L’intensità interpretativa, la passione, l’amore, esplodono poi nell’improvvisazione di una “Stornellata” quasi “a dispetto”, cui il pubblico fa da coro “stornando” tutta la fierezza di cui questa meravigliosa e generosa donna è capace. Generosa ed avvolgente anche quando insieme all’amica Mariella Nava ci fa dono di una intensa “La bella donna” scritta da quest’ultima proprio per lei. Insomma, tanta partecipazione sentita, ma anche tanta originalità. C’è chi Roma ce la canta alla Dean Martin, chi come Dolcenera arriva a vedere ne “La società dei magnaccioni” un Rhythm and Blues, che se ce lo avessero raccontato non ci avremmo creduto, chi interpreta con tanto calore “Affaccete Nunziata”, da far quasi pensare che l’abbia composta lui per l’ amata. E, tra le tante belle frasi dedicate a Roma, Mannarino le fa una dedica come ad una donna. E, come se fosse una donna, ci invita a riconquistarla e non a depredarla. Il tutto accompagnato alla oramai imprescindibile aneddotica di Mannucci, che ci racconta la Roma dei monticiani serciaroli, il festival di San Giovanni, il senso delle “stornellate a dispetto”, la festa dei “Lanternoni”, la notte delle “streghe”, le decapitazioni a ponte Sant’Angelo, quando le teste mozzate rotolavano giù per via di Panico. Per chi, come me, ha avuto i nonni o i genitori che quei periodi in parte li hanno vissuti, è un ripercorrere dei racconti di famiglia: la “favole de paura” che ci raccontavano da piccoli per conciliarci (a modo loro), il sonno.

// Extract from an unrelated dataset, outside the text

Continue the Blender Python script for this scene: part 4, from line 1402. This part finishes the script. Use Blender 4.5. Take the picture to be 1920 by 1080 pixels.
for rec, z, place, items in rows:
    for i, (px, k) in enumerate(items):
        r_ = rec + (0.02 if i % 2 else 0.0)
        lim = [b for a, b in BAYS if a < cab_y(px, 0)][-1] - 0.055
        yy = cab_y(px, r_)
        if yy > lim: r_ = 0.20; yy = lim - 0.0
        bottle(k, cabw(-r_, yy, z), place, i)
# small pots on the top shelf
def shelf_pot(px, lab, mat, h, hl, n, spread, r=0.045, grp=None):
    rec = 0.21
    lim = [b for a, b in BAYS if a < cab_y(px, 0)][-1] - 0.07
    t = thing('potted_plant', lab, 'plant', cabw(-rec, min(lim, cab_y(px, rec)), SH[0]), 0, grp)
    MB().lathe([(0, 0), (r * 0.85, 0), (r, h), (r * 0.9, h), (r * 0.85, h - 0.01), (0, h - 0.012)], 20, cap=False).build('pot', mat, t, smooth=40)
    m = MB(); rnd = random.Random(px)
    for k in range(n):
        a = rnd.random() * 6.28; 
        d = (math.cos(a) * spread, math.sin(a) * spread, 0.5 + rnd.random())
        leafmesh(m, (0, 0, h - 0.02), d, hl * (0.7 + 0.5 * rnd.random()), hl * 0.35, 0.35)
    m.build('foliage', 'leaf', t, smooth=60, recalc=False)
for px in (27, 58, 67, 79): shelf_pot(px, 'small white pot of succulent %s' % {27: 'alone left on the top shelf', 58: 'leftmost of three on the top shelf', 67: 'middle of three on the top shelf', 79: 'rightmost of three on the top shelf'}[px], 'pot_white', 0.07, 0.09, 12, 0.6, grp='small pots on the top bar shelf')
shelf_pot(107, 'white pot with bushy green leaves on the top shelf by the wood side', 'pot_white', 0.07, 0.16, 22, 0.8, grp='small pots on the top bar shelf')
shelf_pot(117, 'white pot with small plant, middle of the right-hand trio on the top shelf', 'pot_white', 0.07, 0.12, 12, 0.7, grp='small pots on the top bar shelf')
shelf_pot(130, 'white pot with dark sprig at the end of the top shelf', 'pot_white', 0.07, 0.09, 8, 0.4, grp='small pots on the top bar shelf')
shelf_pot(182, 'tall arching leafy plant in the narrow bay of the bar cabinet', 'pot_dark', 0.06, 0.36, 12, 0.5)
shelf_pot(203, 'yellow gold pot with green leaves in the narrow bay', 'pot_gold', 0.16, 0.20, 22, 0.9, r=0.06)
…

Per i molti giovani presenti in sala che queste cose probabilmente le ignorano, la scoperta di una Roma, e di una storia che “non possiamo, non vogliamo, non dobbiamo” perdere. Ci sarebbe ancora tanto da scrivere: una serata che, per raccontarla, non basterebbero quattro pagine su cinque colonne. Ma io me la cavo forse meglio con le immagini. E, nel ringraziare Mannucci e tutti gli artisti per i brividi e le emozioni, affido il resto alle foto. Sperando che di iniziative simili ne vengano prese sempre di più.